Throughout my undergraduate years I knew nothing of the small amount of scholarship that was being directed toward SF, and therefore I did not connect with SF those various works of utopian or dystopian literature that were being linked to SF or incorporated into the genre. I knew little of Gulliver and less of More;s Utopia and such. I think I had read 1984 and Brave New World back in high school, on my own, but I did not group them with SF.

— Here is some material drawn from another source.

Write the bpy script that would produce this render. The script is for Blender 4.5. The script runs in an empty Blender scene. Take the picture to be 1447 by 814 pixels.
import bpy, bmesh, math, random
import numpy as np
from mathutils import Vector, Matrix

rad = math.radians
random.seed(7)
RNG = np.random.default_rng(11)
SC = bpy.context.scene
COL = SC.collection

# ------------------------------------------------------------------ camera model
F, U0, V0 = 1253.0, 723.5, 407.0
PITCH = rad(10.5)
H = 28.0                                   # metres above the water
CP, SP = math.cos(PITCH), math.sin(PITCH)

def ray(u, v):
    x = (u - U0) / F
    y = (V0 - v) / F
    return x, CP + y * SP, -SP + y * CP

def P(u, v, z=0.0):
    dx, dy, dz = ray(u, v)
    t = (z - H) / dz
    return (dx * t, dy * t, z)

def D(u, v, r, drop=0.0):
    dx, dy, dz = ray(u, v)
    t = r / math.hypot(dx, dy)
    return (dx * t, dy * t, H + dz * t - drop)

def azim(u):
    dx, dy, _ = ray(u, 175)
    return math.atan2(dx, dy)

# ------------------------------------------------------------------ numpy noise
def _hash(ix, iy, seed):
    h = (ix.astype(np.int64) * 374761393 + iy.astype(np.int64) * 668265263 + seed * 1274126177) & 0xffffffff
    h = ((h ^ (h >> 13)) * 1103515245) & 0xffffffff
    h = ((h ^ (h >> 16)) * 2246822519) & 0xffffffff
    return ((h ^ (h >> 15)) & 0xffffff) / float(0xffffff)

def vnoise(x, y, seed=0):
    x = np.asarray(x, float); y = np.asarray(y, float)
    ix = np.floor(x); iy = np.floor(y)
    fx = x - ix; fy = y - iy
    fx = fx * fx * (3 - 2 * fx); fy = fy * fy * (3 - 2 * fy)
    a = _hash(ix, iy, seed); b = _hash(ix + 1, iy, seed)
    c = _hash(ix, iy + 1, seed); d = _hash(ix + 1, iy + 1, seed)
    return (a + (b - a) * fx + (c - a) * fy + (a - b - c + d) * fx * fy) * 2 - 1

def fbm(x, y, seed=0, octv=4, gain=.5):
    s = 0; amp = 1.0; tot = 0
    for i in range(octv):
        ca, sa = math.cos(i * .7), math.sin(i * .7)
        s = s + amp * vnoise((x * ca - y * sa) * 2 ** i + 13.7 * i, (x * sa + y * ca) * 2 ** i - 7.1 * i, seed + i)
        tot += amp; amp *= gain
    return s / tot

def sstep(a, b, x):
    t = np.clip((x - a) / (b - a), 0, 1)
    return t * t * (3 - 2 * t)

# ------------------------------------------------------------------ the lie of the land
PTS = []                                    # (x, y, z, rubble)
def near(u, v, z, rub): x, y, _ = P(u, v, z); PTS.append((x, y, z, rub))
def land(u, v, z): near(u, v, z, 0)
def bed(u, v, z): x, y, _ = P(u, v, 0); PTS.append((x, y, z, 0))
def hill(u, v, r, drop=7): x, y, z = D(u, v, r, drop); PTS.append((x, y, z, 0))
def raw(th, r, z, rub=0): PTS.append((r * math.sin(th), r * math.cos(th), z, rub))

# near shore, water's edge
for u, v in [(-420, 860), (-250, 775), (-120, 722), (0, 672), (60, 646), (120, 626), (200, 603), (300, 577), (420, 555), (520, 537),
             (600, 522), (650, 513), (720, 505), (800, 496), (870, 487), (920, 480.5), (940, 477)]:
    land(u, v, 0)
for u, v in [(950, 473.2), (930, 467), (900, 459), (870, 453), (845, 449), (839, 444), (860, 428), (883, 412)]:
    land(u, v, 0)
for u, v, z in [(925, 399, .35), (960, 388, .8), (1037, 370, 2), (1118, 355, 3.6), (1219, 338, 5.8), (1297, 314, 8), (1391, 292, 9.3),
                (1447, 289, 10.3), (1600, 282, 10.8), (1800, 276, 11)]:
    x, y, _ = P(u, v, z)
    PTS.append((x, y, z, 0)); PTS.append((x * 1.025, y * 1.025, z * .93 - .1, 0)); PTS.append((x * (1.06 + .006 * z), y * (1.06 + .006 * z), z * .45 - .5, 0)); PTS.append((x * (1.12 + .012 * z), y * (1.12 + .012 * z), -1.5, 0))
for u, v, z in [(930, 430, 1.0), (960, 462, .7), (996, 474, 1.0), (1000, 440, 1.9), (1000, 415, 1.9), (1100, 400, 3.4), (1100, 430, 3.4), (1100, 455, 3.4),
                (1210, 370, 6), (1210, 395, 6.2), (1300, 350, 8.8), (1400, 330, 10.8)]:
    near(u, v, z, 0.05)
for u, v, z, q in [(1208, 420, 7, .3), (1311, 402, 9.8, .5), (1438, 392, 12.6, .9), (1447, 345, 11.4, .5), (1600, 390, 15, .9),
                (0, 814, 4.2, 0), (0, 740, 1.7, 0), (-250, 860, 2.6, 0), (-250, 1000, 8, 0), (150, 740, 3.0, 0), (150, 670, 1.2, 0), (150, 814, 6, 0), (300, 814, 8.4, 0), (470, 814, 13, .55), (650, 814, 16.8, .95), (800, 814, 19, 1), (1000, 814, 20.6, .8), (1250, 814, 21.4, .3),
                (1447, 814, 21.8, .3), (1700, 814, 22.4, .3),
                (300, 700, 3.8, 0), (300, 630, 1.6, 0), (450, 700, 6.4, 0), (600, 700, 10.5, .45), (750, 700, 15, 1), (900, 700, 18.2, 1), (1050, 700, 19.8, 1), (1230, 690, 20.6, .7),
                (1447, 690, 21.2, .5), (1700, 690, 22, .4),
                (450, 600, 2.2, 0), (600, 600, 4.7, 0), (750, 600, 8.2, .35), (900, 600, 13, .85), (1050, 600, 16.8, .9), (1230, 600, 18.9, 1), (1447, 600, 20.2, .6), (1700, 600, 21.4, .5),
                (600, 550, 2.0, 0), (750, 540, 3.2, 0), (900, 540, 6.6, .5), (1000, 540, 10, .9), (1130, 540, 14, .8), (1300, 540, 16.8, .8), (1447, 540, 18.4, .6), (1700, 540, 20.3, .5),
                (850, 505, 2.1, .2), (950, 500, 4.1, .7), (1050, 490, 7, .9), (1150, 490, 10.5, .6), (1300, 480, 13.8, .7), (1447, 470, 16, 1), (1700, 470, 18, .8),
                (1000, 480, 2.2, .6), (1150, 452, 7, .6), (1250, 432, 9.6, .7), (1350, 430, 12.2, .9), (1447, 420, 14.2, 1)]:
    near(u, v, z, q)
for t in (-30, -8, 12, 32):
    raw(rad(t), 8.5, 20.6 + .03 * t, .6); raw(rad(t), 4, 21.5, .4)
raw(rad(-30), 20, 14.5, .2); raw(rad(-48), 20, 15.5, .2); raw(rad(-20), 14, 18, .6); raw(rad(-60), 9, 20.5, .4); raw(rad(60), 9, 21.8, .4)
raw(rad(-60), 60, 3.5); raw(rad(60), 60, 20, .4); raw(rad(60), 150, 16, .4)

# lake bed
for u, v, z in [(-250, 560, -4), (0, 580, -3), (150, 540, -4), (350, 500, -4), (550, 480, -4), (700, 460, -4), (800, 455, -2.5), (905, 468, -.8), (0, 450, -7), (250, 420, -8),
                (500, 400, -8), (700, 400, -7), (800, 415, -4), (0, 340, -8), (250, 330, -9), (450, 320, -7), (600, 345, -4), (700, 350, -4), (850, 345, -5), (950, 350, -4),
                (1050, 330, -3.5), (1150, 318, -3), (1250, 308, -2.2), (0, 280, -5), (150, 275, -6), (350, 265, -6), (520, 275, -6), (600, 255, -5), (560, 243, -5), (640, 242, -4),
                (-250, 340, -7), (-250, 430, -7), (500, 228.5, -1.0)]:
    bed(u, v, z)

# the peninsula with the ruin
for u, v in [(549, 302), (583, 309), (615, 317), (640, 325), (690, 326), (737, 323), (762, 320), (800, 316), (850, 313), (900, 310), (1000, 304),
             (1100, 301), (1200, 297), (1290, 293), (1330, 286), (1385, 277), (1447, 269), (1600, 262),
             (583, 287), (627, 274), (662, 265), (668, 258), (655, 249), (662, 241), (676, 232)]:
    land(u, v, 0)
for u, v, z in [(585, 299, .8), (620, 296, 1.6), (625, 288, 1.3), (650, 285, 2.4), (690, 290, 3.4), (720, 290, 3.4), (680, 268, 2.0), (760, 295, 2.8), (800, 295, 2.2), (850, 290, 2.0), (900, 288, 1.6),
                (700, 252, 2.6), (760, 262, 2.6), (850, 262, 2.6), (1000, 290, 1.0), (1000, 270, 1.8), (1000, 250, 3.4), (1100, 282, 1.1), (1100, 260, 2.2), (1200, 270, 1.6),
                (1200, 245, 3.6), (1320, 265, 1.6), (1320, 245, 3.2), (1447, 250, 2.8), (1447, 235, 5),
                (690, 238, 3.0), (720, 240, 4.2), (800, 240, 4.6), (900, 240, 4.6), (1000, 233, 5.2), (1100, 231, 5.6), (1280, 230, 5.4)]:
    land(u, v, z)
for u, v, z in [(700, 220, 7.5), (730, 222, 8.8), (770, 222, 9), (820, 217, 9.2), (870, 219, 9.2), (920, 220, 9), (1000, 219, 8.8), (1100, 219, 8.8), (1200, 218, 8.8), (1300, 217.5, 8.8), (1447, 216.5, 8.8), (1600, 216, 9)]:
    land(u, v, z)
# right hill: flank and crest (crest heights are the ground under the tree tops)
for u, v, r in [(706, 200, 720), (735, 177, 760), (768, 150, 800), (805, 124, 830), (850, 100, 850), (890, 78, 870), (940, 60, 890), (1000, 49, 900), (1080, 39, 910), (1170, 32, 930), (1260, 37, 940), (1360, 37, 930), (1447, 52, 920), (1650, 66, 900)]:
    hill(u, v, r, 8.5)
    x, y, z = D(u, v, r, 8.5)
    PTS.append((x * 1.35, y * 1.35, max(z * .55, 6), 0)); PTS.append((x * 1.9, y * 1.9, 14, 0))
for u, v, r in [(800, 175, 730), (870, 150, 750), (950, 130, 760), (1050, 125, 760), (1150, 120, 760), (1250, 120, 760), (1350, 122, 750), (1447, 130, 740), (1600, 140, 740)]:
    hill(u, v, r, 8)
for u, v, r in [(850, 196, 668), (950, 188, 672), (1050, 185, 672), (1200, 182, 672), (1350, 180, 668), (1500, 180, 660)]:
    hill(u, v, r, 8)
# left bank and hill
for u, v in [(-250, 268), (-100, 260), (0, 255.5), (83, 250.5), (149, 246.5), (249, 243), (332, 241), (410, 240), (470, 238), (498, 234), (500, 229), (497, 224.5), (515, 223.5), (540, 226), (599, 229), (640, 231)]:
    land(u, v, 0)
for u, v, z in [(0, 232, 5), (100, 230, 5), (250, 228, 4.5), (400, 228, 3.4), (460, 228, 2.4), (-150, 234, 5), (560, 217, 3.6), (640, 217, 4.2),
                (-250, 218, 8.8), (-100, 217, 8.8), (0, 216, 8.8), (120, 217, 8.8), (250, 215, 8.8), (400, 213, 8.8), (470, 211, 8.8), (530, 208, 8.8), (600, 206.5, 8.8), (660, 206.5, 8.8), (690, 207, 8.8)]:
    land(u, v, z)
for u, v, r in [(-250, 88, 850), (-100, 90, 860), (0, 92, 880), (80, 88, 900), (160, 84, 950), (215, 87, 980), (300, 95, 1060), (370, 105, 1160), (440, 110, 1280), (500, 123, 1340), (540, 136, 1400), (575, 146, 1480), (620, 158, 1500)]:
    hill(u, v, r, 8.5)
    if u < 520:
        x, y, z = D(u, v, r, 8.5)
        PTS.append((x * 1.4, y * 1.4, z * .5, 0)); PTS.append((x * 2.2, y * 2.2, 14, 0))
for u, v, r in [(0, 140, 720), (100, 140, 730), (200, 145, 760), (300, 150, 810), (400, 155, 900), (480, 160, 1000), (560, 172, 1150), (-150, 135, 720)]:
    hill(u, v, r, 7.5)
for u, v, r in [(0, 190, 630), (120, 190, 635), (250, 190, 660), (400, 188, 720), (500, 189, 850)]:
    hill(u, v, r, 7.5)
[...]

My chief academic focus as an undergraduate and in my first few years of graduate study in German was the Age of Goethe and, specifically, Friedrich Hölderlin, about whom I had written my senior thesis – more accurately, I wrote it about a single poem of his, “Brod und Wein” (“Bread and Wein” – Brod was at the time a common spelling of Brot). Three impetuses led me, when it was time to chose a dissertation topic, to switch of Age of Goethe to German SF: 1) I felt that the world did not need yet one more dissertation about, say, Schiller, with the research performed in the dry, dusty books in the Yale library (which, actually, I loved). I was wrong – the world did and does need more books about Schiller, but I guess I wanted to get my academic hands dirty. 2) Early in my graduate study I took a course in 19th Century English literature where, for some reason, I did a paper about utopian literature. 3) I had taken several valuable courses with Peter Demetz, of the Yale German Department, and when he returned from a conference saying that some scholar had said that someone should write a dissertation about German SF, I decided I would do it.